** begin **

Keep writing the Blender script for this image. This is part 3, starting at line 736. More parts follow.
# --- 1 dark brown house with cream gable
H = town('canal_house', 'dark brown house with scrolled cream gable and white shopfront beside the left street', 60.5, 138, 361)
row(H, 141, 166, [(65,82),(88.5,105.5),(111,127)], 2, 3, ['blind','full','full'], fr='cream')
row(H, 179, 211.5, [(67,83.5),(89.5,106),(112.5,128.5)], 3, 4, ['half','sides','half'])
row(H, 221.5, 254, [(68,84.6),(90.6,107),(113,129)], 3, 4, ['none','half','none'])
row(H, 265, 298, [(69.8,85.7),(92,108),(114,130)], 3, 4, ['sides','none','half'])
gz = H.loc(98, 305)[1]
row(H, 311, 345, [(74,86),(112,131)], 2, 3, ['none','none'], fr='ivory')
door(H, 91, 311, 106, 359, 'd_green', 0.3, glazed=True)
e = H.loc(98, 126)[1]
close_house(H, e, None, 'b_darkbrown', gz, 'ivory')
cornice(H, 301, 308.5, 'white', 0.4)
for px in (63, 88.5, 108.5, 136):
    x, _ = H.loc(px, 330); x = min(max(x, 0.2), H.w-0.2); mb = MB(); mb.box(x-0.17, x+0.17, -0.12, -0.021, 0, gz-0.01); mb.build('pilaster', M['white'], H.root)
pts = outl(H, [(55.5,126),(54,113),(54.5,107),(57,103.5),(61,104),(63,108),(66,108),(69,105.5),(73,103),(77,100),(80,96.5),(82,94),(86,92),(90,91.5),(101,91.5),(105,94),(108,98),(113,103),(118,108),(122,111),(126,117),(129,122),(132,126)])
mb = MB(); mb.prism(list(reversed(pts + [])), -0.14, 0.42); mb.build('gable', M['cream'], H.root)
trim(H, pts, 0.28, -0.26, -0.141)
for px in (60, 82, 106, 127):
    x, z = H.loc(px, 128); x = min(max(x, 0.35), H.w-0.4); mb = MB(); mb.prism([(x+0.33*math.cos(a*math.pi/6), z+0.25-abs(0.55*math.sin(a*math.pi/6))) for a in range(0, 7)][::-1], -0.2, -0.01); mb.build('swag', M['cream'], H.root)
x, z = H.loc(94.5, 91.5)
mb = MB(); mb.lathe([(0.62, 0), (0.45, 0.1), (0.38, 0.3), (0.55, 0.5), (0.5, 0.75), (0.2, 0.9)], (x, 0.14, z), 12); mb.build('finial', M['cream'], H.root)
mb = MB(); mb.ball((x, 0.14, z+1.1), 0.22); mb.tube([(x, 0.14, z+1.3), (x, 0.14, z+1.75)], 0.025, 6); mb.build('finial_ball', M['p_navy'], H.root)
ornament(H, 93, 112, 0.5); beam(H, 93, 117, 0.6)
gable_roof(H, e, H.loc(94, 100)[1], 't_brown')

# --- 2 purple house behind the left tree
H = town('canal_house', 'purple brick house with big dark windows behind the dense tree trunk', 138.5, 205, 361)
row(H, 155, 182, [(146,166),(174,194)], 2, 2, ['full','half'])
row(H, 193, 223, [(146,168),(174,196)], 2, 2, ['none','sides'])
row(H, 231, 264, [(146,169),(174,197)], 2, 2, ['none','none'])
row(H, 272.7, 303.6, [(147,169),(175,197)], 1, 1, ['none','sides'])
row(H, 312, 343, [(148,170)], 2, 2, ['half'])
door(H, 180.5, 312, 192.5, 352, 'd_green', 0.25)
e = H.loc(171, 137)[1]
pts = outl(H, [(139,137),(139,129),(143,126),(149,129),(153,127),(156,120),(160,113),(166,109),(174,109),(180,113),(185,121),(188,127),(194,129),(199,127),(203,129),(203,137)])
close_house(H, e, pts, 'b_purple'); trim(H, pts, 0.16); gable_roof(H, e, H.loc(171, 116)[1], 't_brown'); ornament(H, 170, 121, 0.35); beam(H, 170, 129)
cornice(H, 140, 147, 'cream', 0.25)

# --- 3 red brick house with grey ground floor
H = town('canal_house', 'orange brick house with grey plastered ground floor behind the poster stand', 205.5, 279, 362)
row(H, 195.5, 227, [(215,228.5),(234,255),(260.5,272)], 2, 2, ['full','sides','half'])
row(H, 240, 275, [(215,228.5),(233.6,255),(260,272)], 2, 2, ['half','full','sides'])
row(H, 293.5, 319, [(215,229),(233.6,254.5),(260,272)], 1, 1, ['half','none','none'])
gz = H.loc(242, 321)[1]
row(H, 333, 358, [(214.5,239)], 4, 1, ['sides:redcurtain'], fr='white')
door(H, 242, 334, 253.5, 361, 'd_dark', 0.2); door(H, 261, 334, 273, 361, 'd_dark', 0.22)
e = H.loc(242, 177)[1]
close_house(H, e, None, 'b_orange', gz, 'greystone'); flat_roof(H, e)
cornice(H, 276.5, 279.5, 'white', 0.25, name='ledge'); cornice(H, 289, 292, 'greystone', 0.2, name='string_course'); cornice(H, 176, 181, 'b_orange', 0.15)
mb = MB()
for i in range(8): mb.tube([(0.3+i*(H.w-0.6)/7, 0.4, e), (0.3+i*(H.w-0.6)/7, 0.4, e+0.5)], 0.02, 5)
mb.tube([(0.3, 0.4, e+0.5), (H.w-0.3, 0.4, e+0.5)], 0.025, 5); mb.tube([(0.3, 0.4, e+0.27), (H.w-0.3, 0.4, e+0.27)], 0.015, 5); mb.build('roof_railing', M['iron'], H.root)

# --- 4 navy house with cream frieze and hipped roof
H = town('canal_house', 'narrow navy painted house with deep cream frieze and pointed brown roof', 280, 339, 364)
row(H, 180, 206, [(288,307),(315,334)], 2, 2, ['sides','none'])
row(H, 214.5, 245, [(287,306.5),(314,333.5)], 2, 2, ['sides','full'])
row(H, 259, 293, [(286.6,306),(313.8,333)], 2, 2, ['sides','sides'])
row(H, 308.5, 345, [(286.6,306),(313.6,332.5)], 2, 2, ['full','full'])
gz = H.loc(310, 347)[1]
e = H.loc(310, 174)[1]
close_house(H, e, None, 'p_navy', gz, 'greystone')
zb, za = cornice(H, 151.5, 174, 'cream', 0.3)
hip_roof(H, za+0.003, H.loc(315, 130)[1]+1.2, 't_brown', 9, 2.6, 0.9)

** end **

THE TASK »
Please repeat word for word the lines above that run from the beginning through the line containing "gable_roof(H, e, H.loc(94, 100)[1], 't_brown')", keeping both the first and that last line.

RESULT BELOW »
Keep writing the Blender script for this image. This is part 3, starting at line 736. More parts follow.
# --- 1 dark brown house with cream gable
H = town('canal_house', 'dark brown house with scrolled cream gable and white shopfront beside the left street', 60.5, 138, 361)
row(H, 141, 166, [(65,82),(88.5,105.5),(111,127)], 2, 3, ['blind','full','full'], fr='cream')
row(H, 179, 211.5, [(67,83.5),(89.5,106),(112.5,128.5)], 3, 4, ['half','sides','half'])
row(H, 221.5, 254, [(68,84.6),(90.6,107),(113,129)], 3, 4, ['none','half','none'])
row(H, 265, 298, [(69.8,85.7),(92,108),(114,130)], 3, 4, ['sides','none','half'])
gz = H.loc(98, 305)[1]
row(H, 311, 345, [(74,86),(112,131)], 2, 3, ['none','none'], fr='ivory')
door(H, 91, 311, 106, 359, 'd_green', 0.3, glazed=True)
e = H.loc(98, 126)[1]
close_house(H, e, None, 'b_darkbrown', gz, 'ivory')
cornice(H, 301, 308.5, 'white', 0.4)
for px in (63, 88.5, 108.5, 136):
    x, _ = H.loc(px, 330); x = min(max(x, 0.2), H.w-0.2); mb = MB(); mb.box(x-0.17, x+0.17, -0.12, -0.021, 0, gz-0.01); mb.build('pilaster', M['white'], H.root)
pts = outl(H, [(55.5,126),(54,113),(54.5,107),(57,103.5),(61,104),(63,108),(66,108),(69,105.5),(73,103),(77,100),(80,96.5),(82,94),(86,92),(90,91.5),(101,91.5),(105,94),(108,98),(113,103),(118,108),(122,111),(126,117),(129,122),(132,126)])
mb = MB(); mb.prism(list(reversed(pts + [])), -0.14, 0.42); mb.build('gable', M['cream'], H.root)
trim(H, pts, 0.28, -0.26, -0.141)
for px in (60, 82, 106, 127):
    x, z = H.loc(px, 128); x = min(max(x, 0.35), H.w-0.4); mb = MB(); mb.prism([(x+0.33*math.cos(a*math.pi/6), z+0.25-abs(0.55*math.sin(a*math.pi/6))) for a in range(0, 7)][::-1], -0.2, -0.01); mb.build('swag', M['cream'], H.root)
x, z = H.loc(94.5, 91.5)
mb = MB(); mb.lathe([(0.62, 0), (0.45, 0.1), (0.38, 0.3), (0.55, 0.5), (0.5, 0.75), (0.2, 0.9)], (x, 0.14, z), 12); mb.build('finial', M['cream'], H.root)
mb = MB(); mb.ball((x, 0.14, z+1.1), 0.22); mb.tube([(x, 0.14, z+1.3), (x, 0.14, z+1.75)], 0.025, 6); mb.build('finial_ball', M['p_navy'], H.root)
ornament(H, 93, 112, 0.5); beam(H, 93, 117, 0.6)
gable_roof(H, e, H.loc(94, 100)[1], 't_brown')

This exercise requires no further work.